FOOD LABELS (H 2205/S 1390)

By Bob Katzen

The Committee on Public Health held a hearing on proposals that would standardize the date labels on food products sold in the Bay State by establishing two kinds of date labels to mitigate widespread consumer confusion and reduce food waste.

The “Quality Date” label would indicate the date on which the quality of the food product may begin to deteriorate but it is still acceptable for consumption. The “Safety Date” label would apply to certain high-risk food products, signifying the point at which under any storage conditions, consumption of the food may pose a safety risk.

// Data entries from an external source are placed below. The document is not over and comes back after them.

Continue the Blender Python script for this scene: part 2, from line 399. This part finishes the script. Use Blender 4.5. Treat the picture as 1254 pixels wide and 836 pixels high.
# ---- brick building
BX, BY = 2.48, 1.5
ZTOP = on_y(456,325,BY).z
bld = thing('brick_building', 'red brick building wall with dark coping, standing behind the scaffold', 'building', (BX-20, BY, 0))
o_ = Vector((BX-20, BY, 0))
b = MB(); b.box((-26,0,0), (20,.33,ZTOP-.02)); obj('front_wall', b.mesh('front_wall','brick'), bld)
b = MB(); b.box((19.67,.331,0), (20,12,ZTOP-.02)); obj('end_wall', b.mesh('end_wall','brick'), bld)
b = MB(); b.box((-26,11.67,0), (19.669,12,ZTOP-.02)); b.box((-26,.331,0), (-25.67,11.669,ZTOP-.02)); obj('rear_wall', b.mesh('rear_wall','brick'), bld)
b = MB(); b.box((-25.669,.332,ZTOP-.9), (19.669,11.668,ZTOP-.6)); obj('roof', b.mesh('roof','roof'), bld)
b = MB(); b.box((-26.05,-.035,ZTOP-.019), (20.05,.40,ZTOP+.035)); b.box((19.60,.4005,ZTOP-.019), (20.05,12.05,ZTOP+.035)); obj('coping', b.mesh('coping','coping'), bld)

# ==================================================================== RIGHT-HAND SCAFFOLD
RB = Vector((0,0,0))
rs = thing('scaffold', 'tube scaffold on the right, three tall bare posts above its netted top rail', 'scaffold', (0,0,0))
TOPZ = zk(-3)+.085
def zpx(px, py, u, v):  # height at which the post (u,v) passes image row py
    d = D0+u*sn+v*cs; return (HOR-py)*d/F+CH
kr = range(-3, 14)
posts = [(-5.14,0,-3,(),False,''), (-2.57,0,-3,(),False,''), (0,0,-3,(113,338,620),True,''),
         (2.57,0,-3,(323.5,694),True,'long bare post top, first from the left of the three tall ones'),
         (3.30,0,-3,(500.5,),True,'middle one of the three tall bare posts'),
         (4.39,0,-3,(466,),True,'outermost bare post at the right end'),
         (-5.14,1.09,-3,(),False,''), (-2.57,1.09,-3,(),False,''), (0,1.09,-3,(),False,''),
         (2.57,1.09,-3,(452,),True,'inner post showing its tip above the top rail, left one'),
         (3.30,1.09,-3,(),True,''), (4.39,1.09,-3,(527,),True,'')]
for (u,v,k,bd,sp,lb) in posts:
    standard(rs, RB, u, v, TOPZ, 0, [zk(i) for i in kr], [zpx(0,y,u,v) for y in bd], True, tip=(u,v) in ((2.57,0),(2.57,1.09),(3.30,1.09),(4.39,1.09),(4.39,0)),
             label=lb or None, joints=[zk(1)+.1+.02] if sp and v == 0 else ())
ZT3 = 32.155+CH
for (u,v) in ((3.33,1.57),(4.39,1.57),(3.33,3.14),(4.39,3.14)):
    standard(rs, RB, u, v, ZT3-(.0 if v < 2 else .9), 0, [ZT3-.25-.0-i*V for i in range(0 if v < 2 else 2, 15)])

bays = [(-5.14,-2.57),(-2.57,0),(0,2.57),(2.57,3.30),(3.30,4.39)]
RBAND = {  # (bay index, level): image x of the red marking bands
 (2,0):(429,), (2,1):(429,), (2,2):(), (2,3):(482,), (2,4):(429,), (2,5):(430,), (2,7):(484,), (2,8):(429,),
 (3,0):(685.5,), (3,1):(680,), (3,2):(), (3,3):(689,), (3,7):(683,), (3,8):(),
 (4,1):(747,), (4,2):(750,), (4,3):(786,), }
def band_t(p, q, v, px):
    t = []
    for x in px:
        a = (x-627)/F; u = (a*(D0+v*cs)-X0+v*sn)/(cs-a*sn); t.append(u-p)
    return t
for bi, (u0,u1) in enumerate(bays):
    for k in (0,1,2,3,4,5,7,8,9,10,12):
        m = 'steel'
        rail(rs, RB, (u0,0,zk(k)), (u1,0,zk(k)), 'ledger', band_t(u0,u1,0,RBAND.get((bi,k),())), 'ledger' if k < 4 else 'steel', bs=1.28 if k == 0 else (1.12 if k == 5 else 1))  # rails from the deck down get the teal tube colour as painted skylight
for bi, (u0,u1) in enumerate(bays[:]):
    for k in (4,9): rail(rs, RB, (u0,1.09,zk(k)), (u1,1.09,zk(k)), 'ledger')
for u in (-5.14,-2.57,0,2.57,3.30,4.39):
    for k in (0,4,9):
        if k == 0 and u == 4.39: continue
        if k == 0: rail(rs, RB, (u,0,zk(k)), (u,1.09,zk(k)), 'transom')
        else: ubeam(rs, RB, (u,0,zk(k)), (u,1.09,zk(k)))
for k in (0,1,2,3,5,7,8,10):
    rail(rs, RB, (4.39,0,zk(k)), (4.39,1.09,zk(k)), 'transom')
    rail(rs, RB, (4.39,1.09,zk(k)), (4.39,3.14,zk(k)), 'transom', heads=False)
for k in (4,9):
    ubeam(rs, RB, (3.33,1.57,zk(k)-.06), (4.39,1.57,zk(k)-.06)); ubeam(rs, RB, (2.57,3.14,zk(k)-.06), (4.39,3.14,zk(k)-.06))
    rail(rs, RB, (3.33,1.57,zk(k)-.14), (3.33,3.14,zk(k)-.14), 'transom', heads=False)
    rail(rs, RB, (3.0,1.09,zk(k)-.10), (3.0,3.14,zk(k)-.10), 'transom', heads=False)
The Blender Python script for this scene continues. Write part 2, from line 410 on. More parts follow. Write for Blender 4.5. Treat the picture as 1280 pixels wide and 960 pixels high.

“Food waste is an enormous problem in the United States, with an estimated 30 to 40 percent of our food supply – about 400 pounds per year per American – trucked to landfills according to the USDA,” said sponsor of the Senate version of the bill Sen. Edward Kennedy (D-Lowell). “This, despite the fact that many residents continue to struggle with hunger. The current voluntary labeling standard is confusing and bills at the federal level to create a standard labeling practice have stalled. This bill creates uniformity in labeling to make it less confusing, in an effort to reduce food waste. These changes to create a standardized food labeling system will eliminate consumer confusion and reduce food waste, which in part will help to reduce hunger as well as benefit retailers and the environment.”

“In my role as a co-founder and co-chair of the Food System Caucus, reducing food insecurity and food waste are two important priorities,” said Rep. Hannah Kane (R-Shrewsbury) who sponsored the House version. “This legislation addresses both by providing standardized language that differentiates clearly what food is still safe to eat and donate, versus what food is not.”